Country music has changed dramatically. So has rock, so has pop, so has hiphop and rap, so has punk, so has jazz. And for every single genre, there's an older generation saying the younger folks aren't doing it right or as well.

Overall, music is getting more homogenized. So country has crossed into pop/rock. Why? the younger artists who grew up on country also grew up on pop & rock. If you don't like pop and/or rock, of course you aren't going to like the country music that draws from those. That doesn't mean it's bad, it just means you don't like it.

Posted: 13 Nov 2009 5:40 pm
by Ron Whitfield
It may be that it's easier to make a good buck without trying too hard, and since money talks, who cares about quality?
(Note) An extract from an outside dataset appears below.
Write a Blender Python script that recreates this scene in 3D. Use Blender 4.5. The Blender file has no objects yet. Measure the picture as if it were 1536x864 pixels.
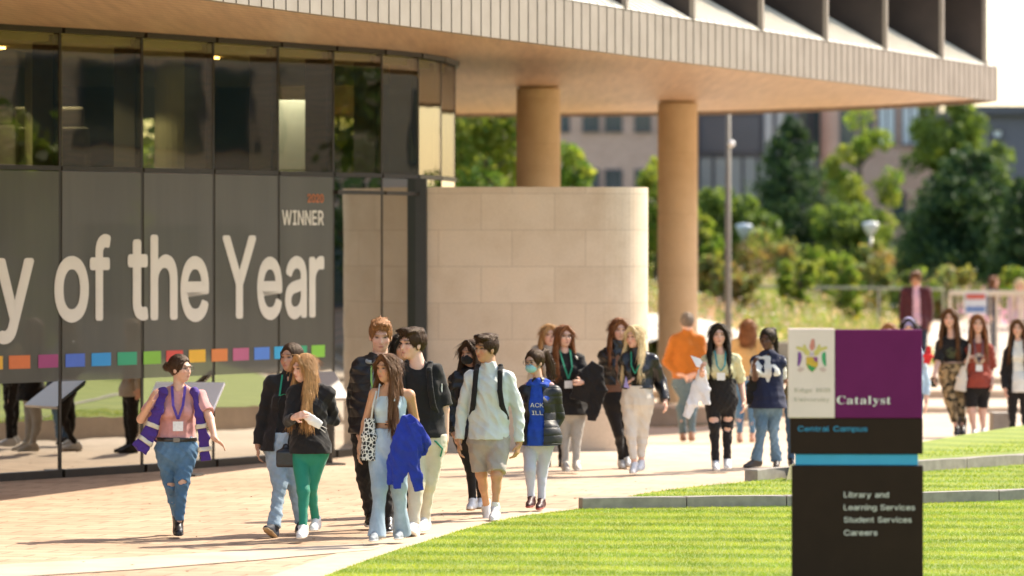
import bpy, bmesh, math, random, json
import numpy as np
from mathutils import Vector, Matrix
from mathutils.geometry import tessellate_polygon

random.seed(7); RNG = np.random.default_rng(11)
SC = bpy.context.scene; COL = SC.collection
F = 7000.0; CX = 768.0; HY = 362.0; CAMH = 2.6     # the lens (long) and the eye level of the picture
R = math.radians

def at(px, py, Y):
    k = F / Y
    return Vector(((px - CX) / k, Y, CAMH - (py - HY) / k))

# ---------------------------------------------------------------- objects
def tag(o, label=None, cat=None, group=None, kind=None):
    if label: o['label'] = label
    if cat: o['category'] = cat
    if group: o['group'] = group
    if kind: o['kind'] = kind
    return o
def empty(name, loc=(0, 0, 0), rz=0, parent=None):
    o = bpy.data.objects.new(name, None); COL.objects.link(o)
    o.location = loc; o.rotation_euler = (0, 0, rz); o.parent = parent
    o.empty_display_size = .1
    return o
def thing(name, label, cat, loc=(0, 0, 0), rz=0, group=None):
    return tag(empty(name, loc, rz), label, cat, group)
def link_mesh(name, me, mats, parent=None):
    o = bpy.data.objects.new(name, me); COL.objects.link(o)
    if mats is not None:
        for m in (mats if isinstance(mats, (list, tuple)) else [mats]): me.materials.append(m)
    o.parent = parent
    return o
def obj(name, bm, mat, parent=None, smooth=False):
    me = bpy.data.meshes.new(name); bm.to_mesh(me); bm.free()
    if smooth: me.polygons.foreach_set('use_smooth', [True] * len(me.polygons))
    return link_mesh(name, me, mat, parent)
def np_mesh(name, V, Fc, smooth=False, mat_idx=None):
    """V (n,3), Fc (m,3|4)"""
    V = np.asarray(V, np.float32); Fc = np.asarray(Fc, np.int32)
    me = bpy.data.meshes.new(name)
    m, c = Fc.shape
    me.vertices.add(len(V)); me.vertices.foreach_set('co', V.ravel())
    me.loops.add(m * c); me.loops.foreach_set('vertex_index', Fc.ravel())
    me.polygons.add(m); me.polygons.foreach_set('loop_start', np.arange(0, m * c, c, dtype=np.int32))
    if mat_idx is not None: me.polygons.foreach_set('material_index', np.asarray(mat_idx, np.int32))
    me.polygons.foreach_set('use_smooth', np.full(m, smooth))
    me.update(calc_edges=True)
    return me
def copy_tree(o, parent=None):
    c = o.copy(); COL.objects.link(c); c.parent = parent
    for ch in list(o.children): copy_tree(ch, c)
    return c

# ---------------------------------------------------------------- bmesh shapes
def bx(bm, x0, x1, y0, y1, z0, z1, bev=0):
    vs = [bm.verts.new((x, y, z)) for z in (z0, z1) for y in (y0, y1) for x in (x0, x1)]
    fs = [bm.faces.new([vs[i] for i in f]) for f in ((0, 2, 3, 1), (4, 5, 7, 6), (0, 1, 5, 4), (2, 6, 7, 3), (0, 4, 6, 2), (1, 3, 7, 5))]
    if bev:
        es = list({e for f in fs for e in f.edges})
        bmesh.ops.bevel(bm, geom=es, offset=bev, segments=2, affect='EDGES', profile=.5)
    return bm
def box(x0, x1, y0, y1, z0, z1, bev=0): return bx(bmesh.new(), x0, x1, y0, y1, z0, z1, bev)
def obox(bm, p0, p1, t, z0, z1, side=0, bev=0):
    """box standing along the plan segment p0->p1, thickness t (side 0 centred, 1 to the left of travel, -1 right)"""
    p0 = Vector(p0[:2]); p1 = Vector(p1[:2]); d = (p1 - p0).normalized(); n = Vector((-d.y, d.x))
    a, b = (-t / 2, t / 2) if side == 0 else ((0, t) if side > 0 else (-t, 0))
    q = [p0 + n * a, p1 + n * a, p1 + n * b, p0 + n * b]
    lo = [bm.verts.new((v.x, v.y, z0)) for v in q]; hi = [bm.verts.new((v.x, v.y, z1)) for v in q]
    fs = [bm.faces.new(lo[::-1]), bm.faces.new(hi)]
    for i in range(4): fs.append(bm.faces.new((lo[i], lo[(i + 1) % 4], hi[(i + 1) % 4], hi[i])))
    if bev: bmesh.ops.bevel(bm, geom=list({e for f in fs for e in f.edges}), offset=bev, segments=2, affect='EDGES', profile=.5)
    return bm
def prism(bm, pts, z0, z1):
    lo = [bm.verts.new((p[0], p[1], z0)) for p in pts]; hi = [bm.verts.new((p[0], p[1], z1)) for p in pts]
    n = len(pts)
    bm.faces.new(lo[::-1]); bm.faces.new(hi)
    for i in range(n): bm.faces.new((lo[i], lo[(i + 1) % n], hi[(i + 1) % n], hi[i]))
    return bm
def tube(bm, pts, r, seg=8, caps=True):
    """tube through pts, r scalar or list"""
    pts = [Vector(p) for p in pts]; n = len(pts)
    rs = r if isinstance(r, (list, tuple)) else [r] * n
    rings = []
    ref = Vector((0, 0, 1))
    for i, p in enumerate(pts):
        d = (pts[min(i + 1, n - 1)] - pts[max(i - 1, 0)]).normalized()
        if abs(d.dot(ref)) > .95: ref = Vector((1, 0, 0)) if abs(d.x) < .9 else Vector((0, 1, 0))
        a = d.cross(ref).normalized(); b = d.cross(a)
        rings.append([bm.verts.new(p + (a * math.cos(t) + b * math.sin(t)) * rs[i]) for t in [2 * math.pi * j / seg for j in range(seg)]])
    for i in range(n - 1):
        for j in range(seg):
            bm.faces.new((rings[i][j], rings[i][(j + 1) % seg], rings[i + 1][(j + 1) % seg], rings[i + 1][j]))
    if caps: bm.faces.new(rings[0][::-1]); bm.faces.new(rings[-1])
    return bm
def lathe(bm, prof, seg=32, c=(0, 0)):
    rings = [[bm.verts.new((c[0] + r * math.cos(2 * math.pi * j / seg), c[1] + r * math.sin(2 * math.pi * j / seg), z)) for j in range(seg)] for r, z in prof]
    for i in range(len(prof) - 1):
        for j in range(seg): bm.faces.new((rings[i][j], rings[i][(j + 1) % seg], rings[i + 1][(j + 1) % seg], rings[i + 1][j]))
    bm.faces.new(rings[0][::-1]); bm.faces.new(rings[-1])
    return bm
def sheet(name, poly, z, mat, kind='structure', parent=None):
    bm = bmesh.new(); bm.faces.new([bm.verts.new((p[0], p[1], z)) for p in poly])
    bmesh.ops.triangulate(bm, faces=bm.faces[:])
    bmesh.ops.recalc_face_normals(bm, faces=bm.faces[:])
    for f in bm.faces:
        if f.normal.z < 0: f.normal_flip()
    return tag(obj(name, bm, mat, parent), kind=kind)

# ---------------------------------------------------------------- materials
def srgb(c):
    if isinstance(c, str): c = [int(c[i:i + 2], 16) / 255 for i in (0, 2, 4)]
    return [(x / 12.92 if x <= .04045 else ((x + .055) / 1.055) ** 2.4) for x in c]
class NM:
    """tiny node-graph writer"""
    def __init__(s, name):
        s.m = bpy.data.materials.new(name); s.m.use_nodes = True; s.t = s.m.node_tree; s.t.nodes.clear()
        s.out = s.n('ShaderNodeOutputMaterial'); s.p = s.n('ShaderNodeBsdfPrincipled'); s.l(s.p.outputs[0], s.out.inputs[0])
    def n(s, typ, **kw):
        x = s.t.nodes.new(typ)
        for k, v in kw.items():
            if k in ('op',): x.operation = v
            elif k == 'i':
                for a, b in v.items(): x.inputs[a].default_value = b
            else: setattr(x, k, v)
        return x
    def l(s, a, b): s.t.links.new(a, b)
    def co(s, scale=(1, 1, 1), kind='Object', rot=(0, 0, 0)):
        tc = s.n('ShaderNodeTexCoord'); mp = s.n('ShaderNodeMapping'); mp.inputs['Scale'].default_value = scale; mp.inputs['Rotation'].default_value = rot
        s.l(tc.outputs[kind], mp.inputs[0]); return mp.outputs[0]
    def noise(s, sc, det=4, rough=.55, vec=None, dist=0):
        x = s.n('ShaderNodeTexNoise', i={'Scale': sc, 'Detail': det, 'Roughness': rough, 'Distortion': dist})
        if vec is None: vec = s.co()
        s.l(vec, x.inputs['Vector']); return x.outputs['Fac']
    def ramp(s, fac, stops, interp='LINEAR'):
        x = s.n('ShaderNodeValToRGB'); cr = x.color_ramp; cr.interpolation = interp
        while len(cr.elements) < len(stops): cr.elements.new(.5)
        for e, (p, c) in zip(cr.elements, stops): e.position = p; e.color = (*c[:3], 1)
        s.l(fac, x.inputs[0]); return x.outputs[0]
    def mix(s, fac, a, b, mode='MIX'):
        x = s.n('ShaderNodeMix', data_type='RGBA', blend_type=mode)
        for sock, v in ((x.inputs[0], fac), (x.inputs[6], a), (x.inputs[7], b)):
            if hasattr(v, 'is_linked'): s.l(v, sock)
            elif isinstance(v, (int, float)): sock.default_value = v
            else: sock.default_value = (*v[:3], 1)
        return x.outputs[2]
    def math(s, op, a, b=0, c=0):
        x = s.n('ShaderNodeMath', operation=op)
        for i, v in enumerate((a, b, c)):
            if hasattr(v, 'is_linked'): s.l(v, x.inputs[i])
            else: x.inputs[i].default_value = v
        return x.outputs[0]
    def base(s, v):
        if hasattr(v, 'is_linked'): s.l(v, s.p.inputs['Base Color'])
        else: s.p.inputs['Base Color'].default_value = (*v[:3], 1)
        return s
    def set(s, **kw):
        for k, v in kw.items():
            k = k.replace('_', ' ')
            if hasattr(v, 'is_linked'): s.l(v, s.p.inputs[k])
            else: s.p.inputs[k].default_value = v
        return s
    def bump(s, h, strength=.3, dist=.01):
        b = s.n('ShaderNodeBump', i={'Strength': strength, 'Distance': dist}); s.l(h, b.inputs['Height']); s.l(b.outputs[0], s.p.inputs['Normal']); return s
_mc = {}
def simple(name, c, rough=.6, metal=0, var=.12, vs=6, bump=0, **kw):
    key = (name, tuple(c), rough, metal)
    if key in _mc: return _mc[key]
    m = NM(name); lin = list(c)
    nz = m.noise(vs, 5)
    m.base(m.ramp(nz, [(.3, [x * (1 - var) for x in lin]), (.7, [min(1, x * (1 + var)) for x in lin])]))
    m.set(Roughness=rough, Metallic=metal, **kw)
    if bump: m.bump(m.noise(vs * 12, 4), bump, .005)
    _mc[key] = m.m
    return m.m
# ---------------------------------------------------------------- camera, sky, sun
cam_d = bpy.data.cameras.new('camera'); cam = bpy.data.objects.new('camera', cam_d); COL.objects.link(cam); SC.camera = cam
cam.location = (0, 0, CAMH); cam.rotation_euler = (R(90), 0, 0)
cam_d.sensor_width = 36; cam_d.lens = F / 1536 * 36; cam_d.shift_y = -(432 - HY) / 1536
cam_d.clip_end = 6000; cam_d.clip_start = 1
cam_d.dof.use_dof = True; cam_d.dof.focus_distance = 42.0; cam_d.dof.aperture_fstop = cam_d.lens / 90.0
SUN_H = Vector((.83, .56)).normalized(); EL = R(46)
to_sun = Vector((SUN_H.x * math.cos(EL), SUN_H.y * math.cos(EL), math.sin(EL)))
sd = bpy.data.lights.new('sun', 'SUN'); so = bpy.data.objects.new('sun', sd); COL.objects.link(so)
so.rotation_euler = to_sun.to_track_quat('Z', 'Y').to_euler(); sd.energy = 3.4; sd.angle = R(.53); sd.color = (1, .90, .74)
w = bpy.data.worlds.new('World'); SC.world = w; w.use_nodes = True
nt = w.node_tree; bg = nt.nodes['Background']; sk = nt.nodes.new('ShaderNodeTexSky'); sk.sky_type = 'NISHITA'; sk.sun_disc = False
sk.sun_elevation = EL; sk.sun_rotation = math.atan2(to_sun.x, to_sun.y); sk.air_density = 1.0; sk.dust_density = 1.0; sk.ozone_density = 1.0
tn = nt.nodes.new('ShaderNodeMix'); tn.data_type = 'RGBA'; tn.blend_type = 'MULTIPLY'; tn.inputs[0].default_value = 1; tn.inputs[7].default_value = (1.08, .95, .83, 1)
nt.links.new(sk.outputs[0], tn.inputs[6]); nt.links.new(tn.outputs[2], bg.inputs[0]); bg.inputs[1].default_value = .15
SC.view_settings.view_transform = 'Standard'; SC.view_settings.look = 'None'; SC.view_settings.gamma = 1
SC.view_settings.exposure = EXPO = 1.45
SC.cycles.use_denoising = True
SC.cycles.max_bounces = 8; SC.cycles.transparent_max_bounces = 12; SC.cycles.sample_clamp_indirect = 6
SC.cycles.caustics_reflective = False; SC.cycles.caustics_refractive = False

# ---------------------------------------------------------------- ground height
def sstep(a, b, t):
    t = np.clip((np.asarray(t, float) - a) / (b - a), 0, 1); return t * t * (3 - 2 * t)
STEPS = [(76.0, -.11), (80.4, .02), (84.1, .14)]
def gz(X, Y):
    X = np.asarray(X, float); Y = np.asarray(Y, float)
    low = -.42 + .22 * sstep(2.5, 5.5, X)
    z = low * np.clip((Y - 57) / 19, 0, 1)
    for y, h in STEPS: z = np.where(Y >= y, h, z)
    ys = 91.5 + 13 * sstep(7.0, 8.2, X)
    bank = .14 + np.clip(Y - ys, 0, 60) * .042
    z = np.where(Y > ys, bank, z)
    z = np.where(Y > 160, np.maximum(z, .14), z)
    return z
def ground_at(px, py):
    Y = 55.0
    for _ in range(60):
        z = float(gz((px - CX) * Y / F, Y)); Yn = F * (CAMH - z) / (py - HY)
        Y = .5 * Y + .5 * Yn
    return Vector(((px - CX) * Y / F, Y, float(gz((px - CX) * Y / F, Y))))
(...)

Used to be you couldn't get to first base if you didn't have the goods. Now with modern payola everywhere you just have to fit the niche that allows mediocre talent to flourish.
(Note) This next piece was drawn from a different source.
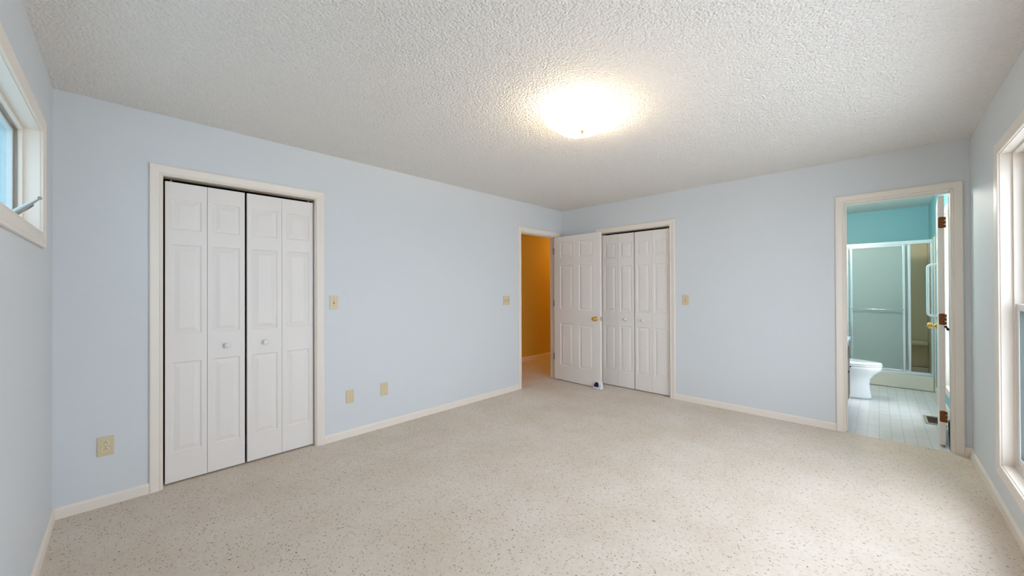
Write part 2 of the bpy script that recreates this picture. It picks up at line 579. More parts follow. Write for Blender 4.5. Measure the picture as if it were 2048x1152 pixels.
def door_trim(name, wall, o, label, stop=None, far=False):
    b = new()
    fr = lambda a, d, z: W(wall, a, d, z)
    casing(b, fr, o[0], o[1], 0, o[2])
    if far:
        casing(b, fr, o[0], o[1], 0, o[2], d0=-TH, sgn=-1)
    wbox(b, wall, o[0] - J, o[0], -TH, 0, 0, o[2])
    wbox(b, wall, o[1], o[1] + J, -TH, 0, 0, o[2])
    wbox(b, wall, o[0] - J, o[1] + J, -TH, 0, o[2], o[2] + J)
    if stop:
        d0, d1 = stop
        if wall != 'B':
            wbox(b, wall, o[0], o[0] + .010, d0, d1, 0, o[2] - .01, .002)
        wbox(b, wall, o[1] - .010, o[1], d0, d1, 0, o[2] - .01, .002)
        wbox(b, wall, o[0], o[1], d0, d1, o[2] - .010, o[2], .002)
    return struct(name, b, 'white', label, 'door frame')


door_trim('trim_1', 'A', CL_A, 'white moulded casing around the larger closet opening')
door_trim('trim_2', 'A', DR_A, 'white casing around the hall doorway', stop=(-.075, -.040), far=True)
door_trim('trim_3', 'B', CL_B, 'white casing around the closet behind the open door')
door_trim('trim_4', 'B', DR_B, 'cream white casing around the bathroom doorway', stop=(-.075, -.045), far=True)


# ---------------------------------------------------------------- raised panel doors
def panel_face(bm, x0, x1, z0, z1, y, sgn, panels):
    """one face of a door in its local x-z plane at y, outward direction sgn*y; panels (xa,xb,za,zb) get grooves and a raised field"""
    xs = sorted({x0, x1} | {p for q in panels for p in q[:2]})
    zs = sorted({z0, z1} | {p for q in panels for p in q[2:]})
    cache = {}

    def v(x, yy, z):
        k = (round(x, 5), round(yy, 5), round(z, 5))
        if k not in cache:
            cache[k] = bm.verts.new((x, yy, z))
        return cache[k]
    for i in range(len(xs) - 1):
        for j in range(len(zs) - 1):
            cx, cz = (xs[i] + xs[i + 1]) / 2, (zs[j] + zs[j + 1]) / 2
            if any(p[0] < cx < p[1] and p[2] < cz < p[3] for p in panels):
                continue
            bm.faces.new((v(xs[i], y, zs[j]), v(xs[i + 1], y, zs[j]), v(xs[i + 1], y, zs[j + 1]), v(xs[i], y, zs[j + 1])))
    for xa, xb, za, zb in panels:
        rings = []
        for ins, dep in ((0, 0), (.003, -.004), (.008, -.0065), (.013, -.0065), (.038, -.0005), (.040, .0002)):
            yy = y + sgn * dep
            rings.append([(xa + ins, yy, za + ins), (xb - ins, yy, za + ins), (xb - ins, yy, zb - ins), (xa + ins, yy, zb - ins)])
        # the outer ring has to share the verts that lie on the border grid
        border = []
        cx = [x for x in xs if xa <= x <= xb]; cz = [z for z in zs if za <= z <= zb]
        vr = [[v(*p) for p in r] for r in rings]
        for a_, b_ in zip(vr, vr[1:]):
            for k in range(4):
                k2 = (k + 1) % 4
                bm.faces.new((a_[k], a_[k2], b_[k2], b_[k]))
        bm.faces.new(vr[-1])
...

The flipside, that ease works in a positive way as well, allowing the home brewed artist to get their product out worldwide and those that really are good will attain at least a sufficient audience.

Posted: 13 Nov 2009 7:36 pm
by Herb Steiner
Back in the 1960's, Dr. Eric Berne, the founder of Transactional Analysis, wrote a book entitled "Games People Play." The book describes various "games" people play with one another; confrontational, supportive, reassuring, parental/childlike, etc.

One of the games is entitled "Ain't It Awful," in which the players support each others opinion of how the world is basically going to hell in a handbasket, reassuring all the players that their worldview is the correct one.

This, I believe, is the reason why complaints like the one now being discussed keep surfacing. It's reassuring to know you're not the only one who thinks Ernest Tubb sang in tune and Garth Brooks didn't. :lol:

Posted: 13 Nov 2009 7:45 pm
by Ken Lang
My #2 son has a band. They play Los Angeles, Frisco, Los Vegas etc. They just got a record deal. He's 37. It's punk music. The band is called Dirty Filthy Mugs.
What can I say? Not my kind of music.